* GIVEN PROBLEM
Extract, without alteration, each line from the start of the listing to the line bearing "COL = scene.collection".

* Saved data entries
════════════════

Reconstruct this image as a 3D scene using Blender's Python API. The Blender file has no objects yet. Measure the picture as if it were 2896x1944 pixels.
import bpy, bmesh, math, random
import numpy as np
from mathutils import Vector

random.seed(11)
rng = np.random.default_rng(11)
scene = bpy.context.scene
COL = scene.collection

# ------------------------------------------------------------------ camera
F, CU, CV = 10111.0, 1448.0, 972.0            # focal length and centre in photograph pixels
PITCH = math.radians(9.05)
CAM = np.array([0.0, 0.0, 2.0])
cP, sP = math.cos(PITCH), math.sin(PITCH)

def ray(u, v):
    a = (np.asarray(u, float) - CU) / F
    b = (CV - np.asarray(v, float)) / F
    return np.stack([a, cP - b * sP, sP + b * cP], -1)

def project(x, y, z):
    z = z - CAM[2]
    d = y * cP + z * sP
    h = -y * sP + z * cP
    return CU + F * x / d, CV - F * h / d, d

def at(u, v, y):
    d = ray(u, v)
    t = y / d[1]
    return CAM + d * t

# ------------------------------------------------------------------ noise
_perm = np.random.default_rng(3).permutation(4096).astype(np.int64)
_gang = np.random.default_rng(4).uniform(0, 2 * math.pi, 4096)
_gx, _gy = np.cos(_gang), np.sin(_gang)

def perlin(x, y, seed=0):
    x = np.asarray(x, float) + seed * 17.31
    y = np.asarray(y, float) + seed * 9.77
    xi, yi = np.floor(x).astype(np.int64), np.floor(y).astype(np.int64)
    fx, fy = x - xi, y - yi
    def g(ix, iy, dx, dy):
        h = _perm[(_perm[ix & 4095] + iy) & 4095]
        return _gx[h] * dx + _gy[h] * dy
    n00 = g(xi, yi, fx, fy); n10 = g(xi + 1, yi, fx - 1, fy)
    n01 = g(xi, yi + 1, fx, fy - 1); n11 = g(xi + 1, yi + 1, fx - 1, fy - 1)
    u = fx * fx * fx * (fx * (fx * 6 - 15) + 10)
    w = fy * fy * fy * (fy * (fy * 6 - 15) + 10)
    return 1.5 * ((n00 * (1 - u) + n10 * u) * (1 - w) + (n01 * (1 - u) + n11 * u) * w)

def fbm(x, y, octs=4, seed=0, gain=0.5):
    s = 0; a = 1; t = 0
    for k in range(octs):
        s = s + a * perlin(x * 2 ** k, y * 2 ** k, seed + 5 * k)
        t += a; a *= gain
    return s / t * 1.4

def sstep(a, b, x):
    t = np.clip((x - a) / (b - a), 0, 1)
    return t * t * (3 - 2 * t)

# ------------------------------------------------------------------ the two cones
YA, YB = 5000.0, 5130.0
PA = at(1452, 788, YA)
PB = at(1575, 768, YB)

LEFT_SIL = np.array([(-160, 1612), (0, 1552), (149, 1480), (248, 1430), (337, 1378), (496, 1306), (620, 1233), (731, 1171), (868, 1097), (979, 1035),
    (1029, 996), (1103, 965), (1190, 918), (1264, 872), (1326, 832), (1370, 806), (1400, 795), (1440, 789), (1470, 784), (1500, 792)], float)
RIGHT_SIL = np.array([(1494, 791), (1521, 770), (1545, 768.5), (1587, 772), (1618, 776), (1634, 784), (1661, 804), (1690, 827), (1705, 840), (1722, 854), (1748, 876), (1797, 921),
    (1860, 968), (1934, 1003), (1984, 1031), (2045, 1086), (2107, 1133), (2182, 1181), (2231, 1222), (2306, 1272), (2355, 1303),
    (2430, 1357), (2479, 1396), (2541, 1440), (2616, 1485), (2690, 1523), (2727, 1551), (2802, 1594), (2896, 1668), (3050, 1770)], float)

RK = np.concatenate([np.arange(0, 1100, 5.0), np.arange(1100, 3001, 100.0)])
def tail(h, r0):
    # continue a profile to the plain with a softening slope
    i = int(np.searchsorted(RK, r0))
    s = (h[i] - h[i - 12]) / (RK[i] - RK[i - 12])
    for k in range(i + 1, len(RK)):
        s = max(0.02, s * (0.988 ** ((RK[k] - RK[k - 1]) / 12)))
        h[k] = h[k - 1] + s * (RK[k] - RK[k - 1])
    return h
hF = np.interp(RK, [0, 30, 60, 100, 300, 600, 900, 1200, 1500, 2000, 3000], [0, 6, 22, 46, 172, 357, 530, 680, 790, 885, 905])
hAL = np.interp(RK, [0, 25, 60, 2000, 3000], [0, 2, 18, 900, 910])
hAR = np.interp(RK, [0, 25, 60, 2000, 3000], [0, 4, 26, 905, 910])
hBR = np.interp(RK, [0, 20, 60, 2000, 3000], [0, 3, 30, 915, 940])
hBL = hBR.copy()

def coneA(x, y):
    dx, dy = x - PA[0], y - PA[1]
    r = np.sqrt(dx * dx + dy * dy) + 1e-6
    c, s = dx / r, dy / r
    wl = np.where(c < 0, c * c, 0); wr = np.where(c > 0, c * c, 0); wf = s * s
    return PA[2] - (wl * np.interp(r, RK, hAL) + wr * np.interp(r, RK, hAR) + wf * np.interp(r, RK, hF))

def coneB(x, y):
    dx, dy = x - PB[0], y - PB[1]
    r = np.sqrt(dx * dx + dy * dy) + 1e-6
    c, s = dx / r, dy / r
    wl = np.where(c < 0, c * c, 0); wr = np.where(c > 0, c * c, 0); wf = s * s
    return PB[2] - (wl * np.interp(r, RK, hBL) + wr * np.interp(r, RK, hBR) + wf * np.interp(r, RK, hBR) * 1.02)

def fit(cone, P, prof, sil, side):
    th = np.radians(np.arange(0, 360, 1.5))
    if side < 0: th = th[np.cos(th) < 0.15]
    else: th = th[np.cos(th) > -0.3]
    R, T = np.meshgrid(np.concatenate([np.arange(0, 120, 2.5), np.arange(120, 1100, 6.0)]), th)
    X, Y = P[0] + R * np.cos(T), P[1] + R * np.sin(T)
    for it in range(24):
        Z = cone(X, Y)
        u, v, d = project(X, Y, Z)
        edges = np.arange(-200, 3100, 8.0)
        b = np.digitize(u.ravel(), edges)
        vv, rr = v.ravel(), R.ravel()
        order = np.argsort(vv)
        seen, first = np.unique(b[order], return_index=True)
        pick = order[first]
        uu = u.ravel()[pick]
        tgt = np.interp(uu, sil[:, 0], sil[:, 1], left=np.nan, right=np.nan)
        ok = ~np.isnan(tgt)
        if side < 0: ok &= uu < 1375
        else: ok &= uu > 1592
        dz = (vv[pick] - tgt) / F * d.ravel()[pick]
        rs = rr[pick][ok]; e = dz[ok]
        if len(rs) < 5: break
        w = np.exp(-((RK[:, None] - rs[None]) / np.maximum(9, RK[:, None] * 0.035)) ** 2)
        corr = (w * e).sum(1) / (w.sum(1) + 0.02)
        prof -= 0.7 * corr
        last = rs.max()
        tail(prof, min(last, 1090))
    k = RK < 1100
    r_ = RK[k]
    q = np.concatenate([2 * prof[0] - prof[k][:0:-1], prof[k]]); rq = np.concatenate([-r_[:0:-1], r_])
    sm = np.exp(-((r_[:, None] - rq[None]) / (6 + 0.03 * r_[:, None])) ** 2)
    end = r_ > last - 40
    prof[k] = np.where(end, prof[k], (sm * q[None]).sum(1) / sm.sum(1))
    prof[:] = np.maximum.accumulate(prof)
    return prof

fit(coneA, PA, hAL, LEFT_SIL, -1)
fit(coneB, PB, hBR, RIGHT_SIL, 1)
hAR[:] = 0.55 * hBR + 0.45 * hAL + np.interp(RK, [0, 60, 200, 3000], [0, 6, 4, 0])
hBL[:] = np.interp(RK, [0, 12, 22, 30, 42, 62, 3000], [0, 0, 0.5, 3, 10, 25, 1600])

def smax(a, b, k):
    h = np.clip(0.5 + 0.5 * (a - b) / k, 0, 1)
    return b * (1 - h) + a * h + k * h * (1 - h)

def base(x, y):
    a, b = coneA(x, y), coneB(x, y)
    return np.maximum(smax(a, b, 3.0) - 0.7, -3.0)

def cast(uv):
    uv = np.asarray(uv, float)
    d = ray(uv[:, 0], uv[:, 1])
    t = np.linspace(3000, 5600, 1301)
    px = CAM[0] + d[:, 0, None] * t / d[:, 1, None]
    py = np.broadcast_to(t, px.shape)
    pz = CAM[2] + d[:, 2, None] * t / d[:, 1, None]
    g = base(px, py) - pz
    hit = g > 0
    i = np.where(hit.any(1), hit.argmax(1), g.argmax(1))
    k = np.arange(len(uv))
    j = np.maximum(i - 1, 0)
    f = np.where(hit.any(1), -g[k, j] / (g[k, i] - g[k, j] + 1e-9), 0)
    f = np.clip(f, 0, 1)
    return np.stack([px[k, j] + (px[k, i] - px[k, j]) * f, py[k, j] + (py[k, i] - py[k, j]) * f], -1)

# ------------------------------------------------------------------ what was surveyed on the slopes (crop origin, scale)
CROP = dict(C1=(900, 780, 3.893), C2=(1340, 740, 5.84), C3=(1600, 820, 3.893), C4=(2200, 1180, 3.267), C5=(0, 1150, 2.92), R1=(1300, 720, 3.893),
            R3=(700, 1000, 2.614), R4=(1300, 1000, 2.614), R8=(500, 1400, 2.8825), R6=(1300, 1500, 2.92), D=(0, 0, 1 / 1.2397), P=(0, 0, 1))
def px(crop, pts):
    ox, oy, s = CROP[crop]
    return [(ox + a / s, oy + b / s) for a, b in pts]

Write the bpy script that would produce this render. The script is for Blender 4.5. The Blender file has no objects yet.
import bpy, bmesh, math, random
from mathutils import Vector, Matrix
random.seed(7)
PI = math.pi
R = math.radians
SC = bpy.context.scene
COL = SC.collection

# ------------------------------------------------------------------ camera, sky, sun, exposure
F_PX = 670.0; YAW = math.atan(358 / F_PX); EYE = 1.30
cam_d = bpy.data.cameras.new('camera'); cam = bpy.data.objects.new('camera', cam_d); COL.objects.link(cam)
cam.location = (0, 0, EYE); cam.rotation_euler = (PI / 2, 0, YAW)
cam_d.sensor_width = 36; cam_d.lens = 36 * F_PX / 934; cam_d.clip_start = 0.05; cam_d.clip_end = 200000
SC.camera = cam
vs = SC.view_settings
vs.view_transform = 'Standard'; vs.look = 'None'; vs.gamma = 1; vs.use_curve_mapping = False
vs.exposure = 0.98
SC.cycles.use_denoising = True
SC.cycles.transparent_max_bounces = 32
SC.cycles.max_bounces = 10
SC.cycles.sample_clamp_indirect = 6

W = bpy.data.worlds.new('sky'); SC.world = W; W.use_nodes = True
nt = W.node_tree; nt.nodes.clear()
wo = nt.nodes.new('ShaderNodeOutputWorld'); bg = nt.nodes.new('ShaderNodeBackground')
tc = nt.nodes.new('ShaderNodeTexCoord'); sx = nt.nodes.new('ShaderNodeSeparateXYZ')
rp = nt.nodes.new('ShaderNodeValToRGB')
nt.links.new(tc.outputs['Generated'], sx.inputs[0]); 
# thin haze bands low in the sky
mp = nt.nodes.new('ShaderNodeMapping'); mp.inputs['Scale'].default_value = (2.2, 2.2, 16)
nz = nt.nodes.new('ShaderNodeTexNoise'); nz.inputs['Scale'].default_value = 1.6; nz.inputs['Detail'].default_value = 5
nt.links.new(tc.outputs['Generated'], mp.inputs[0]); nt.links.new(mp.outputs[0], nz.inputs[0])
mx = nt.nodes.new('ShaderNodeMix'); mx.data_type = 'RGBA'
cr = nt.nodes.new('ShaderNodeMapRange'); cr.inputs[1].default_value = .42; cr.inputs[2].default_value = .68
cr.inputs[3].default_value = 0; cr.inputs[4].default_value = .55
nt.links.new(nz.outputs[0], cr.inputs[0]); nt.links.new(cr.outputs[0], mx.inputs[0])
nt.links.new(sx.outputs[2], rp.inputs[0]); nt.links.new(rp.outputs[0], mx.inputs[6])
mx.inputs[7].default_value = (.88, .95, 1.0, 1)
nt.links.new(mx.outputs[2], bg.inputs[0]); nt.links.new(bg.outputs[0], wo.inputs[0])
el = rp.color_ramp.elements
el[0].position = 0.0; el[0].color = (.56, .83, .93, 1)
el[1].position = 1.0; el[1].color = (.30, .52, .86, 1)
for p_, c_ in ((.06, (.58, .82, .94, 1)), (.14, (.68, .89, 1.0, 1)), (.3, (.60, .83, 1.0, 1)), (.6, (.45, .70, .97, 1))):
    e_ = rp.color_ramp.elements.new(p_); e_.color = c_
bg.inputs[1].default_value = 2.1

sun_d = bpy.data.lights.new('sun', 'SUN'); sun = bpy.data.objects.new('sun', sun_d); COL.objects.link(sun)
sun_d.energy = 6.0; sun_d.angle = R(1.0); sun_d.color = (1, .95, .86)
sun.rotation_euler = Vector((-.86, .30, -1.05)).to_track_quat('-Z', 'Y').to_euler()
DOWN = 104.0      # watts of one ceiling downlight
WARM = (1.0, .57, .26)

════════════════

* THE OUTPUT
Reconstruct this image as a 3D scene using Blender's Python API. The Blender file has no objects yet. Measure the picture as if it were 2896x1944 pixels.
import bpy, bmesh, math, random
import numpy as np
from mathutils import Vector

random.seed(11)
rng = np.random.default_rng(11)
scene = bpy.context.scene
COL = scene.collection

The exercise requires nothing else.